British Columbia

36 years after Bentall tower tragedy, construction industry remains most dangerous

In January 1981, four workers died during the construction of the Bentall Centre when a fly-form used for pouring concrete broke away from the top Tower Four. 36 years later, the B.C. Building Trades Union says safety standards within the industry are sliding back.

President of B.C. Building Trades Union says safety standards remain unnervingly low

The Bentall Centre in Vancouver was sold to China's Anbang Group earlier this year. (Darryl Dyck/Canadian Press)

In January 1981, four workers died during the construction of the Bentall Centre when a fly-form used for pouring concrete broke away from the top of Tower Four.

One of those workers was 21-year-old Brian Stevenson.

His sister-in-law Diane Stevenson still remembers when she received the news of his death.

"They've made a mistake ... it can't be ... this has to be a nightmare, this can't be true," Stevenson recalled thinking at the time. "But it was."

Between 2005 and 2014, there were a total of 303 work-related deaths within the province's construction sector, according to WorkSafeBC, more than any other industry.

"There's statistics and there's numbers, and people just read them and think 'okay, it's just numbers,'" Stevenson told host Gloria Macarenko on CBC's BC Almanac, "But they're not. It devastates the families." 

A restructured industry

Safety regulations have evolved since the accident. But, B.C. Building Trades Union president Lee Loftus worries that some contractors within the industry are cutting corners to the detriment of workplace safety.

"We're starting to slide back. We've seen the industry move into a method and a process that's taking us back into the same types of issues that lead to the [Bentall] accident," said Loftus.

Loftus says the industry has been restructured, and is now moving away from prime contractors — a builder that has the full responsibility of a projects completion — towards an endless pool of sub-contractors and independent contractors, which are often small businesses or even individual workers that operate with lesser oversight.

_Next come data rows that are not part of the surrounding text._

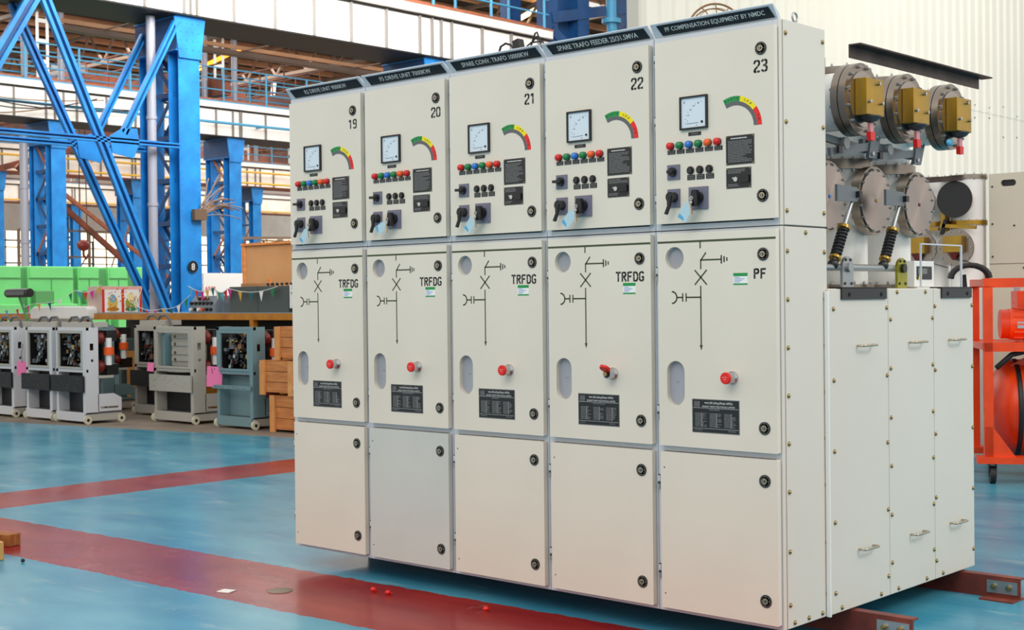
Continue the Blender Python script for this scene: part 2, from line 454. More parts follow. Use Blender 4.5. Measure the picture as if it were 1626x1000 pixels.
# bright daylight end wall behind the last bay: window bands between pale sheet bands
mb = MB()
mb.box(-78.3, -78, -2, 75, 0, 1.0, CONC); mb.box(-78.3, -78, -2, 75, 6.2, 12, GIRD)
tag(mb.build('wall_left'), kind='structure')
for i in range(12):
    mb = MB(); y = -2 + i * 6.3
    mb.box(-78.28, -78.2, y + .25, y + 6.05, 1.0, 6.2, GLOWW)
    for k in range(1, 6): mb.box(-78.2, -78.12, y + .25 + k * .97 - .03, y + .25 + k * .97 + .03, 1.0, 6.2, TRUSS)
    for k in range(1, 5): mb.box(-78.2, -78.12, y + .25, y + 6.05, 1 + k * 1.04 - .03, 1 + k * 1.04 + .03, TRUSS)
    mb.box(-78.3, -78.0, y - .25, y + .25, 1.0, 6.2, GIRD)
    tag(mb.build('window_%d' % (i + 1)), kind='structure')

# ================================================================== SWITCHGEAR
def lock(parent, x, z, y=-.031):
    mb = MB(FRONT @ T(x, z, -y))
    mb.cyl((0, 0, 0), (0, 0, .004), .025, BLACK, n=28)
    mb.lathe((0, 0, .004), (0, 0, 1), [(.021, 0), (.021, .001), (.0195, .001), (.0195, 0)], PGREY, n=24)
    mb.cyl((0, 0, .003), (0, 0, .009), .0125, mat('lock_brass', (170, 160, 135), .35, .8), n=20)
    mb.cyl((0, 0, .009), (0, 0, .0095), .0065, BLACK, n=14)
    mb.box(-.0015, .0015, -.006, .006, .0095, .011, CHROME)
    for a in range(0, 360, 90): mb.ball((.017 * math.cos(R(a)), .017 * math.sin(R(a)), .005), .0022, PGREY, n=6)
    return mb.build('lock', parent)

def rows_plate(mb, x0, x1, z0, z1, y, seed, cols=1, m=PGREY, lh=.0062, fill=.62):
    r = random.Random(seed); M = FRONT @ T(0, 0, -y)
    n = int((z1 - z0) / lh)
    for c in range(cols):
        a = x0 + (x1 - x0) * c / cols; b = a + (x1 - x0) / cols * (.93 if cols > 1 else 1)
        for i in range(n):
            zc = z1 - (i + .5) * lh; x = a
            e = b - r.random() ** 2 * (b - a) * .45
            while x < e:
                wd = r.uniform(.004, .013)
                mb.add([(x, zc - lh * .27, 0), (min(x + wd, e), zc - lh * .27, 0), (min(x + wd, e), zc + lh * .27, 0), (x, zc + lh * .27, 0)], [(0, 1, 2, 3)], m, M=M)
                x += wd + .0018

def side_screw(mb, y, z, x=0.):
    mb.cyl((x, y, z), (x + .003, y, z), .0095, BRASS, n=14)
    mb.lathe((x + .003, y, z), (1, 0, 0), [(.0075, 0), (.0065, .003), (.003, .005)], BRASS, n=12)

rnd = random.Random(7)
_scr = []
def screw_part(parent, y, z, x):
    if not _scr:
        mb = MB(); side_screw(mb, 0, 0, 0); o = mb.build('screw', parent); _scr.append(o)
    else:
        o = _scr[0].copy(); C.objects.link(o); o.parent = parent
    o.location = (x, y, z); o.rotation_euler = (R(rnd.uniform(0, 60)), 0, 0)

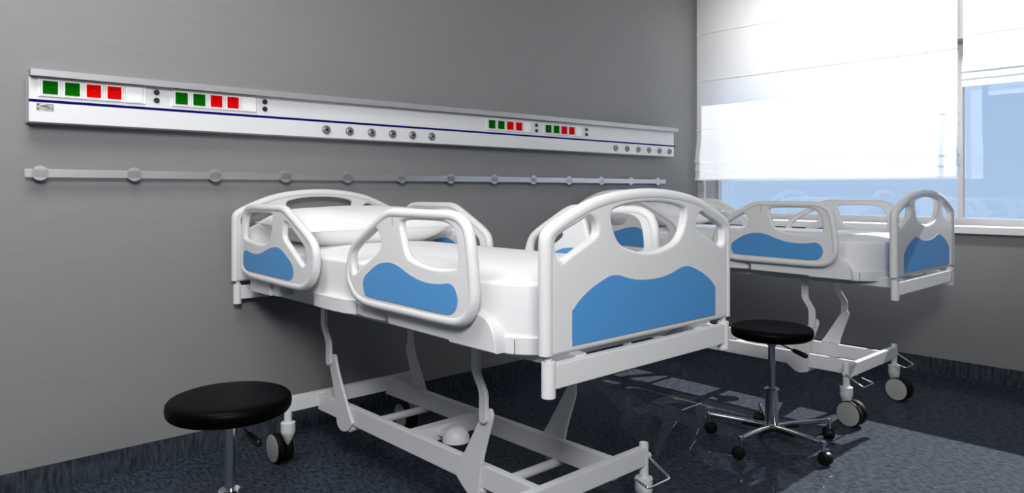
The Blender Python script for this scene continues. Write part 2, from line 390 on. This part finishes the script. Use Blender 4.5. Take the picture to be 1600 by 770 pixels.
# --- side rails, traced as (y, z)
FR = dict(
 o=[(2.235,.925),(2.225,.965),(2.204,1.005),(2.161,1.039),(2.054,1.099),(1.998,1.128),(1.954,1.141),(1.87,1.142),(1.792,1.142),(1.70,1.142),(1.636,1.141),(1.594,1.132),(1.56,1.109),(1.544,1.079),(1.534,1.033),(1.524,.963),(1.52,.902),(1.528,.865),(1.550,.832),(1.583,.812),(1.625,.804),(1.72,.802),(1.841,.803),(1.95,.803),(2.06,.804),(2.130,.810),(2.179,.828),(2.216,.863),(2.233,.893)],
 l=[(2.183,.92),(2.188,.955),(2.173,.991),(2.136,1.024),(2.066,1.062),(2.037,1.070),(2.018,1.055),(2.009,1.028),(2.013,1.007),(2.066,.973),(2.148,.926),(2.173,.913)],
 r=[(1.889,1.09),(1.872,1.104),(1.80,1.108),(1.689,1.108),(1.645,1.101),(1.619,1.084),(1.606,1.055),(1.6,1.019),(1.599,.99),(1.61,.977),(1.671,.969),(1.735,.969),(1.801,.978),(1.841,.989),(1.861,1.007),(1.876,1.047)],
 b=[(2.112,.879),(2.108,.900),(2.083,.922),(2.031,.951),(1.992,.963),(1.944,.967),(1.896,.959),(1.841,.94),(1.782,.926),(1.726,.922),(1.68,.924),(1.636,.930),(1.61,.921),(1.595,.893),(1.6,.867),(1.615,.849),(1.645,.839),(1.744,.838),(1.891,.84),(2.075,.842),(2.103,.855)])
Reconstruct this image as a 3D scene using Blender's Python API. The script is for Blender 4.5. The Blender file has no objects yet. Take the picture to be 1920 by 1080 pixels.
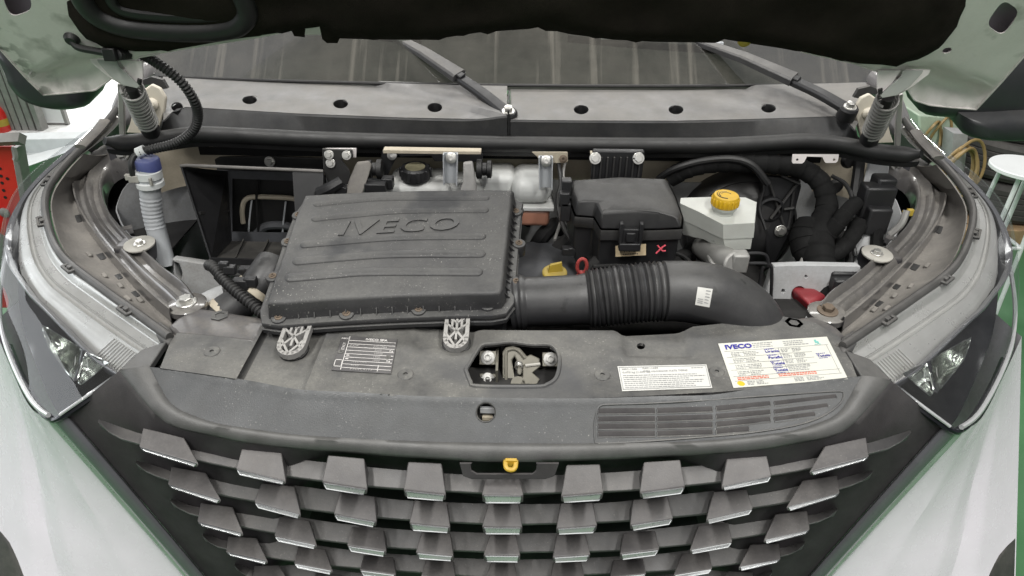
import bpy, bmesh, math, random
from mathutils import Vector as V, Matrix, geometry
random.seed(7)
SC = bpy.context.scene
COL = SC.collection
# ------------------------------------------------------------------ camera
CAM = V((0.0085, 0.0, 1.79)); PITCH = 32.0; ROLL = 0.75; F = 1297.0     # F in photo pixels (1920 wide)
ROT = Matrix.Rotation(math.radians(90-PITCH), 3, 'X') @ Matrix.Rotation(math.radians(ROLL), 3, 'Z')
cd = bpy.data.cameras.new('camera'); cam = bpy.data.objects.new('camera', cd); COL.objects.link(cam)
cam.matrix_world = Matrix.Translation(CAM) @ ROT.to_4x4()
cd.sensor_width = 36; cd.lens = 36*F/1920; cd.clip_start = .02; cd.clip_end = 200
SC.camera = cam
# ------------------------------------------------------------------ light: an evenly lit workshop hall
wd = bpy.data.worlds.new('World'); SC.world = wd; wd.use_nodes = True
bgn = wd.node_tree.nodes['Background']; bgn.inputs[0].default_value = (.95, .97, 1.0, 1); bgn.inputs[1].default_value = .12
def area(name, loc, aim, sx, sy, power, col):
    l = bpy.data.lights.new(name, 'AREA'); l.shape = 'RECTANGLE'; l.size = sx; l.size_y = sy; l.energy = power; l.color = col
    o = bpy.data.objects.new(name, l); COL.objects.link(o); o.location = loc
    o.rotation_euler = (V(aim)-V(loc)).to_track_quat('-Z', 'Y').to_euler()
    return o
area('ceiling_lamp_row', (-1.1, -.4, 4.2), (-1.1, -.4, 0), .3, 3.0, 145, (1, .985, .95))
area('ceiling_lamp_row.001', (1.3, -.4, 4.2), (1.3, -.4, 0), .3, 3.0, 145, (1, .985, .95))
area('ceiling_lamp_row.002', (0, 4.2, 5.0), (0, 3.4, 0), 5.0, .6, 130, (1, .985, .95))
area('doorway_daylight', (-5.5, 1.5, 2.2), (-.5, .8, 1.0), 3.0, 2.6, 75, (.93, .97, 1))
area('front_fill', (.3, -4.6, 3.4), (0, 1.0, 1.1), 4.5, 2.4, 45, (1, .99, .97))  # fill light added in front of the van
SC.view_settings.view_transform = 'Standard'; SC.view_settings.look = 'None'
SC.view_settings.exposure = 0.1; SC.view_settings.gamma = 1.0; SC.view_settings.use_curve_mapping = False
SC.cycles.use_denoising = True
SC.cycles.max_bounces = 8; SC.cycles.transparent_max_bounces = 16; SC.cycles.caustics_reflective = False; SC.cycles.caustics_refractive = False
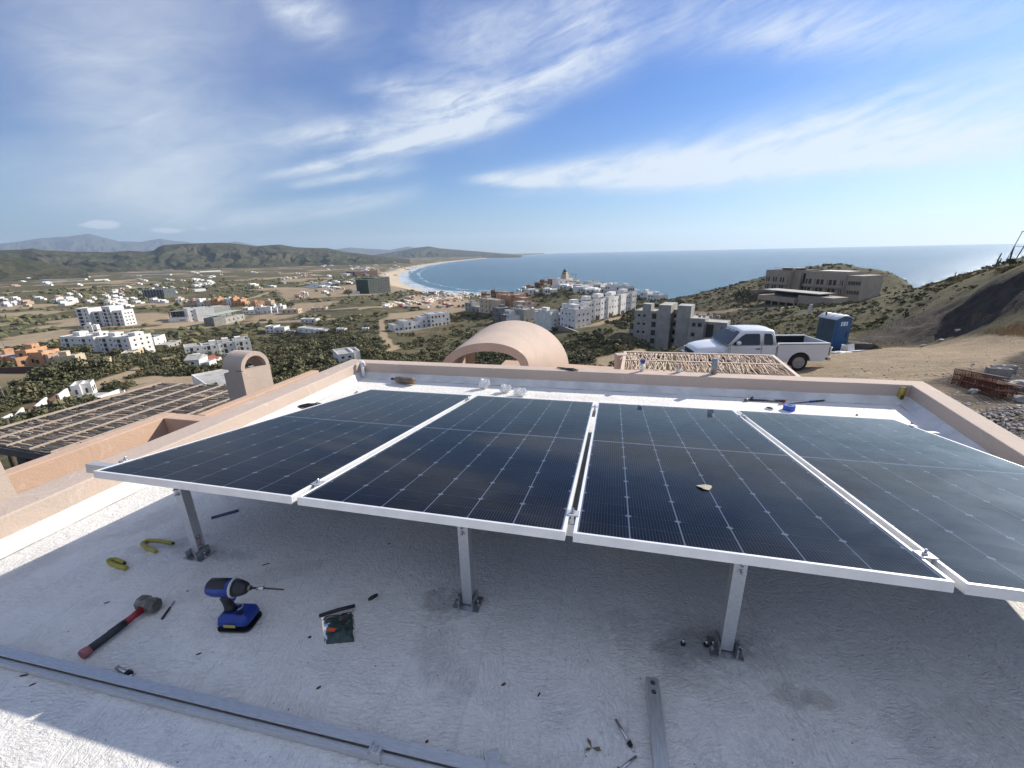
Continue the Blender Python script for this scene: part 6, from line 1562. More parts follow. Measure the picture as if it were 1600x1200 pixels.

"The responsibilities for education, communication, teaching — all of that is disappearing. It creates turmoil in the workplace, it limits liabilities to the owners, and it offloads that to the workers — and workers just want to go to work ... they just do whatever the hell they're told."

Loftus points to asbestos removal in B.C. as a major area of concern since there is no comprehensive certification program that contractors must undertake before entering the industry.

"If you have independent contractors that have nobody that they're responsible to and have no assets, you can't enforce regulations or rules."